Der Nachmittag begann zunächst mit einem Vortrag über das Erkennen ersatzpflichtiger Wildschäden auf Ackerflächen. Die Referenten Christoph Hildebrandt und Robert Ackermann, beide vom Landesjagdverband, zeigten hierzu zahlreiche interessante Beispielfotos, auf denen Schäden und die dazugehörigen Spuren des Wildes zu sehen waren. Es wurde deutlich, dass die beiden Wildexperten regelmäßig vor Ort zu strittigen Schadensbildern gerufen werden, um zweifelsfrei festzustellen, ob die vorgefundenen Schäden tatsächlich von ersatzpflichtigen Wildarten hervorgerufen wurden oder andere Ursachen zugrunde liegen.

Oft hilft konstruktives Miteinander
Den letzten Punkt der Tagesordnung bildete der Vortrag von Dr. Manfred Schulte-Karring. Der von der LWK RLP öffentlich bestellte und vereidigte Sachverständige stellte sehr ausführlich die Methoden zur Schätzung von Wildschäden in Acker- und Grünland dar. Dabei ging er detailliert auf die Schadensermittlungen vor Ort und die daraus folgenden Berechnungen der Schadenshöhe ein. Es wurde kritisch diskutiert, ob insbesondere bei kleineren Schäden eine exakte und damit aufwändige Schadensermittlung als verhältnismäßig anzusehen ist. Man war sich darin einig, dass in vielen Fällen das konstruktive Miteinander von Jägern und Landwirten praktikable und einvernehmliche Lösungen zulässt. Wird jedoch um die Höhe des Schadensersatzes gestritten und die Behörde muss einen Bescheid erlassen, ist eine nachvollziehbare hinreichend exakte Schätzung der Schadenshöhe erforderlich. Geschädigte Kulturart, Schadensursache- und -umfang, Schadensbetrag und Berechnungsart sind neben der Kostenaufstellung für die Schätzung in einer Schätzungsniederschrift darzulegen.

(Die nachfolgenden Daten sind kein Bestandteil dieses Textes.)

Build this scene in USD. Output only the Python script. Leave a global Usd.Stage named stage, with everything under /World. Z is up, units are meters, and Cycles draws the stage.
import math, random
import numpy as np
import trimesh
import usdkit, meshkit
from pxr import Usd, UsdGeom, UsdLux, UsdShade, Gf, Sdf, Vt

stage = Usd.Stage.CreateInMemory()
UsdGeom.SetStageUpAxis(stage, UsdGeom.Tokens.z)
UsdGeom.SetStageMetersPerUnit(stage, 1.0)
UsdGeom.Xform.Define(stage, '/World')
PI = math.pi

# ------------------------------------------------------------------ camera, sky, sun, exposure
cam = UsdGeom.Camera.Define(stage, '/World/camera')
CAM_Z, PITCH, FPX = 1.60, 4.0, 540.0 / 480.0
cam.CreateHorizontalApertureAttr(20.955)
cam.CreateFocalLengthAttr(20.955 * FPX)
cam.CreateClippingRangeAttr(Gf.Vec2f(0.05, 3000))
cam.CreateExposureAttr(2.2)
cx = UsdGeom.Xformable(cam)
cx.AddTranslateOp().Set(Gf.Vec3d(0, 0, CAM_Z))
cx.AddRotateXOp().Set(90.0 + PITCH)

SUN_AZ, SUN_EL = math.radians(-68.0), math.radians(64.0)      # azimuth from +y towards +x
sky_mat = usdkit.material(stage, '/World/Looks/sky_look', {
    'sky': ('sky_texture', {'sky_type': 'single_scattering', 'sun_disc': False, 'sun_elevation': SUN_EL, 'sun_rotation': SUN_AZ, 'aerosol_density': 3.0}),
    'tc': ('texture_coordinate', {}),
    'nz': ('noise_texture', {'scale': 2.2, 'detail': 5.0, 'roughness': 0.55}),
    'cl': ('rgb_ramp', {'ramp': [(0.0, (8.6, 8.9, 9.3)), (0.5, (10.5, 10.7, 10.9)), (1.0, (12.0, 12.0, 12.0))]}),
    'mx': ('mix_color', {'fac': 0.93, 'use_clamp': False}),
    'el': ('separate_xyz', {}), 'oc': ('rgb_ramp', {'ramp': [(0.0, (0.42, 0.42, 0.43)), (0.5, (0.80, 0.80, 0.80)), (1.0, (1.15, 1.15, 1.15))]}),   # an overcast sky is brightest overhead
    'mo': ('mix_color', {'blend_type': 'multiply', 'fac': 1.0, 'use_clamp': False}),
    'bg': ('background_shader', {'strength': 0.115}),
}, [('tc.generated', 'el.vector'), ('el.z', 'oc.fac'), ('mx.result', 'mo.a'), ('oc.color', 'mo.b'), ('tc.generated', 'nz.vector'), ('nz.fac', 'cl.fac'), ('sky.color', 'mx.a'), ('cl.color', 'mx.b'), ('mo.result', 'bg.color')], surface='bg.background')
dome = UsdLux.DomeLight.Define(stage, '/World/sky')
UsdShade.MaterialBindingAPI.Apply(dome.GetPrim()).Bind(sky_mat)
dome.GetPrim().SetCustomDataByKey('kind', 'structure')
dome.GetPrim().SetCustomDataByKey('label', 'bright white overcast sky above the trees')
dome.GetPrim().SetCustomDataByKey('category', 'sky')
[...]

Die Vorträge wurden intensiv diskutiert, und die Teilnehmer konnten viele Erfahrungen aus der Praxis beisteuern. Jan Hendrik Müller von der Landwirtschaftskammer bedankte sich zum Abschluss bei allen Referenten und Teilnehmern und resümierte, dass der Tag viele Kenntnisse auffrischen konnte und auch die begleitende Diskussion über praktische Fälle großen Nutzen für die Arbeit der Schätzer mit sich brachte.